According to think tank initiative data, two Royal Malaysian Navy warships each patrolled near the Chinese coast guard vessel Haijing 3306 at Luconia Shoals for at least two days in September and October 2018. But in May this year, a Chinese coast guard vessel engaged in intimidation of a Malaysian drilling rig near Luconia Breakers, the think tank initiative’s report says.
Malaysia seldom spoke out before Prime Minister Mahathir Mohamad took office in 2018 with calls to review Chinese investment in his country and avoid use of warships in the disputed sea. Malaysia also laid plans in 2017 to modernize its navy, but its forces haven’t matched those of China.
The Philippines and fellow South China Sea claimant Vietnam often use formal diplomacy to challenge China’s past decade of island-building and militarization in the waterway. Brunei also claims part of the sea, and Taiwan claims nearly all of it. The sea stretches from Borneo to Hong Kong.

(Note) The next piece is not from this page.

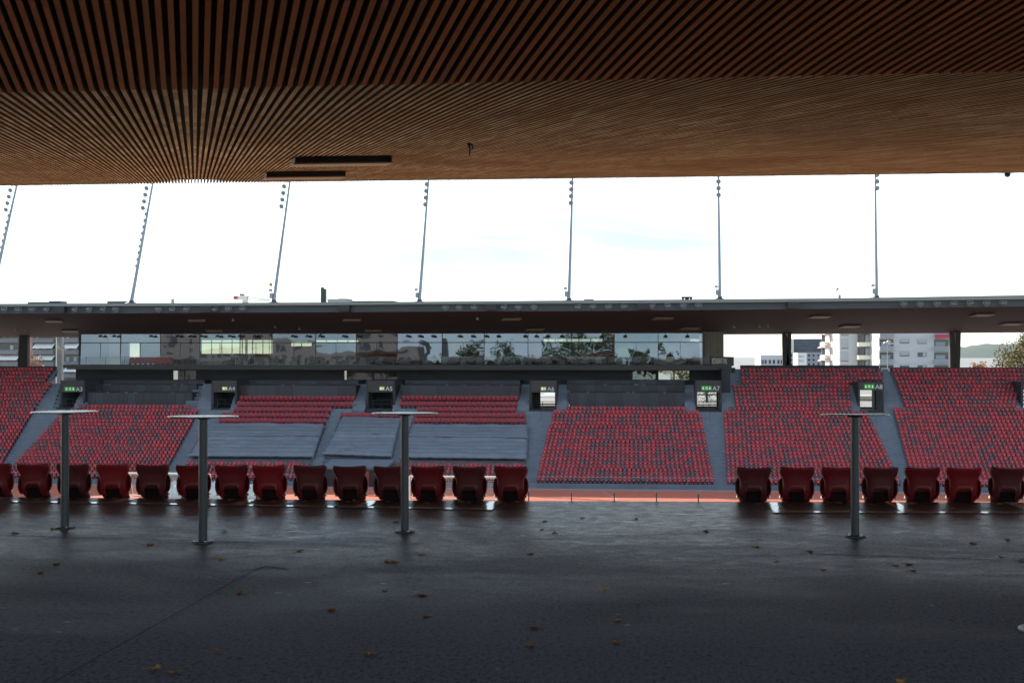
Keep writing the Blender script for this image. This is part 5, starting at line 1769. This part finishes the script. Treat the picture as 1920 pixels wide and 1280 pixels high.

China has amassed more manpower over the past few years to patrol around the clock, Koh said. The government in the Malaysian state of Sarawak is pushing now for its own marine police unit, he noted.
Show of sovereignty
China might be using its coast guard as pressure on Malaysia to negotiate but almost certainly as a way to remind the outer world of its maritime claims, said Huang Kwei-bo, vice dean of the international affairs college at National Chengchi University in Taipei.
“I think it’s still all about stretching a claim to sovereignty,” Huang said. “I wouldn’t dare say there’s no possibility of cooperation, but that location would appear to lean toward ‘claim my sovereignty.’”
The U.S. think tank initiative calls Luconia Shoals “a symbolically important series of reefs … which China seems determined to control without physically occupying.”
Chinese leaders feel they should show strength at sea to keep the United States and its allies away, experts have said since 2017 when U.S. President Donald Trump stepped up naval voyages into the South China Sea. The U.S. helps train Philippine troops and moved in 2016 to resume sales of lethal arms to Vietnam.
If Malaysia acknowledges China’s claim to sovereignty, the two sides could work together on joint energy exploration, Oh said. “It’s a “delicate dance going on between China and Malaysia in this respect.”